A transexual Letícia Caroline Pereira do Nascimento é uma vitoriosa. Ela transformou dificuldades em inspiração e entre os muros do preconceito realizou o sonho de ser a primeira professora efetiva trans da Universidade Federal do Piauí (UFPI) e foi eleita ao cargo, democraticamente, onde lecionará no curso de Pedagogia no campus de Floriano.
Apesar de ter enfrentado a "resistência de uma minoria", que acredita que a Universidade ainda seja pouco acessível ao público LGBT, a pedagoga mostrou que há espaços na educação para todos. Em entrevista ao jornal MN, a transexual falou sobre sua rotina e revelou que não sofreu preconceito pelos próprios colegas em sua vida acadêmica.
“Não sofri na UFPI nenhum preconceito direto, o que ocorre é uma falta de uma informação das pessoas em não saber como me chamar, às vezes de ele, professor, ou ela, professora. Mas não chega a ser uma violência para mim, diferente para outras trans. Isso não quer dizer que o preconceito não exista, mesmo sabendo que nos ambientes institucionais e na sociedade como um todo ainda sejam muito presentes”, disse.
Letíca Pereira é natural de Parnaíba onde se graduou em 2007 na UFPI. Logo depois, veio para Teresina em busca do título de Mestra em Educação. A profissional já lecionou como professora substituta na Universidade Estadual do Piauí (UESPI). Sua vasta experiência acadêmica tem um incentivo: o poder da transformação da educação.

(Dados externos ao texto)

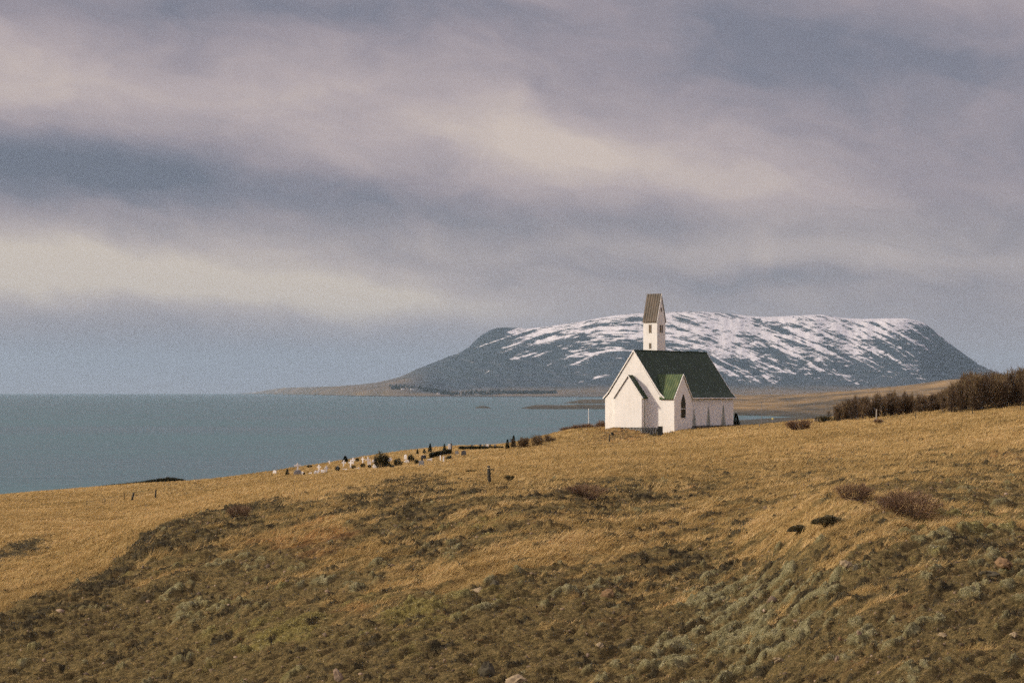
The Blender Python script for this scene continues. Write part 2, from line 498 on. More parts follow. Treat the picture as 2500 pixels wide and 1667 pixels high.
# ------------------------------------------------------------------ sea
m, t, b = material('sea_water')
p = world_pos(t)
pp = t.vm('MULTIPLY', p, (0.35, 1.0, 1.0))
n1 = t.noise(pp, 0.25, 4, 0.6); n2 = t.noise(t.vm('MULTIPLY', p, (0.0016, 0.004, 1)), 1.0, 4, 0.6)
n3 = t.noise(t.vm('MULTIPLY', p, (0.02, 0.05, 1)), 1.0, 5, 0.65)
t._in(b.inputs['Base Color'], t.mix(t.mrange(n2, .35, .65), (.022, .080, .092, 1), (.046, .118, .126, 1)))
b.inputs['IOR'].default_value = 1.33
b.inputs['Specular IOR Level'].default_value = 0.5
t._in(b.inputs['Roughness'], t.mrange(n2, 0.3, 0.7, 0.26, 0.40))
t._in(b.inputs['Normal'], t.bump(n3, 0.8, 6.0, t.bump(n1, 0.45, 1.2)))
SEAM = m
ang = np.linspace(0, 2 * np.pi, 721)[:-1]
rr = np.array([0.0, 300, 1500, 6000, 20000, 49200])
V_ = [(0, 0, SEA)]
for r_ in rr[1:]:
    V_ += [(r_ * math.sin(a_), r_ * math.cos(a_), SEA) for a_ in ang]
n_ = 720
F3 = [(0, 1 + (i + 1) % n_, 1 + i) for i in range(n_)]
F4 = [(1 + k * n_ + i, 1 + k * n_ + (i + 1) % n_, 1 + (k + 1) * n_ + (i + 1) % n_, 1 + (k + 1) * n_ + i) for k in range(4) for i in range(n_)]
seao = link('sea', np_mesh('sea', V_, [np.array(F3), np.array(F4)], SEAM))
tag(seao, 'grey-green sea reaching to the horizon on the left', 'sea', kind='structure')


def grid(name, q, ld, zfun, mat, attr_fun=None, smooth=True):
    """sheet over (x / y, log y); zfun(X, Y) -> Z"""
    Q, L = np.meshgrid(q, ld)
    Y = np.exp(L); X = Q * Y
    Z, at_ = zfun(X, Y)
    nr, nc = Q.shape
    idx = np.arange(nr * nc).reshape(nr, nc)
    FA = np.stack([idx[:-1, :-1], idx[:-1, 1:], idx[1:, 1:], idx[1:, :-1]], -1).reshape(-1, 4)
    V = np.stack([X, Y, Z], -1).reshape(-1, 3)
    return np_mesh(name, V, FA, mat, smooth, at_)


# ------------------------------------------------------------------ mountain and the peninsula below it
SIL = np.array([(-200,962),(560,962),(620,959.5),(650,952),(687,947),(760,944.5),(826,942.6),(880,938),(912,935),(945,928),(975,921),(1013,903),(1040,892),(1069,881),(1100,868),(1121,862),(1144,848),(1157,835),(1170,822),(1185,812),(1200,804),(1215,800),(1234,799),(1293,802),(1350,795),(1424,783.6),(1499,770),(1550,766),(1600,763),(1646,761),(1703,760),(1764,764),(1818,770),(1864,774),(1914,772),(1971,769),(2009,768),(2055,776),(2105,779),(2162,777),(2212,777),(2240,783),(2258,789),(2273,800),(2300,823),(2335,850),(2392,892),(2430,908),(2500,930),(2700,945),(3200,952)], float)
SHD = np.array([(-200,46000),(560,44000),(620,38000),(700,28000),(780,21000),(860,16500),(950,14200),(1480,13000),(3200,12500)], float)


def mount_z(X, R_):
    """X: photo column (gives the bearing), R_: 0 at the shore .. 1 at the ridge"""
    vr = np.interp(X, SIL[:, 0], SIL[:, 1])
    for w_ in (6,):
        vr = (vr + np.interp(X - w_, SIL[:, 0], SIL[:, 1]) + np.interp(X + w_, SIL[:, 0], SIL[:, 1])) / 3
    ds = np.interp(X, SHD[:, 0], SHD[:, 1])
    dr = np.maximum(20500, ds + 3000)
    jit = 0.4 * fbm(X / 14, X * 0 + 3, 2, 300) * sstep(955, 900, vr)
    vs_ = sum(np.interp(X + k_, SIL[:, 0], SIL[:, 1]) for k_ in range(-48, 49, 8)) / 13.0
    kk = sstep(.88, 1.0, R_)
    vr = vs_ * (1 - kk) + (vr - jit) * kk
    zr = (VH - vr) / F * dr
    Rw = R_
    D = ds + (dr - ds) * R_
    zs = SEA
    # gentle plain, foot slope, steep face, rounded edge
    pr = np.interp(R_, [-0.1, 0, .012, .05, .40, .55, .68, .80, .90, .96, 1.0, 1.15, 1.5], [-.03, -0.004, .012, .016, .085, .20, .40, .66, .86, .96, 1.0, .97, .6])
    flat = np.interp(R_, [-0.1, 0, .03, .3, 1.0, 1.15, 1.5], [-.03, -0.004, .30, .55, 1.0, .97, .6])
    k = sstep(60, 330, zr)
    prof = flat * (1 - k) + pr * k
    z = zs + (zr - zs) * prof
    xs = X * D / F
    # gullies and stepped lava beds
    sl_ = sstep(.42, .60, R_) * sstep(1.0, .93, R_) * k
    gul = fbm(X / 34.0 + 1.2 * fbm(X / 90., R_ * 3, 2, 320), R_ * 2.5, 2, 330)
    z = z + sl_ * 3.5 * gul
    st = 34.0
    ph = (z + 14 * fbm(X / 60., R_ * 4, 3, 340) + 0.12 * X) / st
    fr = ph - np.floor(ph)
    z = z + sl_ * st * 0.9 * (sstep(0.1, 0.45, fr) - fr)
    global LEDGE
    LEDGE = sl_ * sstep(.08, .2, fr) * sstep(.48, .34, fr)
    z = z + (1 - sl_) * 5 * fbm(X / 20., R_ * 30, 3, 350) * sstep(.02, .1, R_) * sstep(.97, .9, R_)
    return z, D, prof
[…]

“Eu escolhi a Pedagogia porque desde os meus 17 anos – quando fiz a escolha pela profissão –, sempre tive um desejo muito grande de transformar o mundo e foi na Pedagogia que descobri que toda transformação passa pela educação como nos ensina Paulo Freire. Então, eu acredito na mudança, na transformação e acredito que o caminho é a educação e por isso escolhi ser pedagoga”, externou Letícia. “Desde a graduação eu estudo gênero, sexualidade e educação. No mestrado em educação também fiz pesquisa sobre o que é sexualidade para jovens do ensino médio e agora estou no doutorado em educação onde também vou estudar sobre gênero mais precisamente mulheres trans, negras e gordas”, completou ela.
Letícia se sublimava com os estudos. A experiência durou três anos até ser convocada para assumir um posto também de substituta na instituição onde se formou. Ano passado, a UFPI abriu vagas para o cargo efetivo e Letícia se inscreveu no certame. O resultado foi comemorado. Ela passou nas provas e aguardou ser convocada tornando-se pela primeira vez na história da UFPI uma professora trans concursada em uma instituição federal de ensino. Sua posse aconteceu na última segunda-feira (25/02) junto a outros convocados e com quinze dias a educadora entrará em sala de aula, agora interinamente.
“Risinhos ou chacotas”, esse pode ser o pensamento de alguma pessoa ao ver uma travesti dando aula. Entre o que esperar das aulas? Letícia, não se intimida, visto que agora ela está do outro lado, como professora e por revelar sua sexualidade como de uma mulher.
"É sempre muito interessante lembrar que fui aluna e agora me torno professora, pois já tenho sete anos de docência no ensino superior, o marco histórico que acontece agora é que me tornei professora efetiva. Esse processo faz com que a gente saiba que os alunos têm seus sonhos e dificuldades, e a gente, como professora, tenta compreendê-los. Esse é o primeiro passo para uma caminha de sucesso na universidade”, relembra.
Sobre deixar uma mensagem para as pessoas trans que querem chegar ao mercado de trabalho e na quebra do preconceito, Letícia é direta: “Não desistam dos seus sonhos e criem redes de apoio. Muitas vezes não temos apoio na família mais encontramos apoio nos amigos porque só é muito difícil, precisamos de ajuda para transformar nosso mundo num lugar mais inclusivo”, concluiu.
Mais espaço
O modelo, inédito na UFPI mostra que muitas universidades brasileiras já contam com algumas cotas para trans em cursos de doutorado e mestrado. Segundo a Associação Nacional de Travestis e Transexuais (Antra), apenas 0,02% frequentam esse espaço público. Para concorrer às vagas reservadas, a candidata ou candidato deve se declarar transexual, travesti ou transgênero. Uma comissão dentro da universidade fica responsável por avaliar possíveis fraudes no sistema de auto declaração, que também garante vagas para pretos e pardos.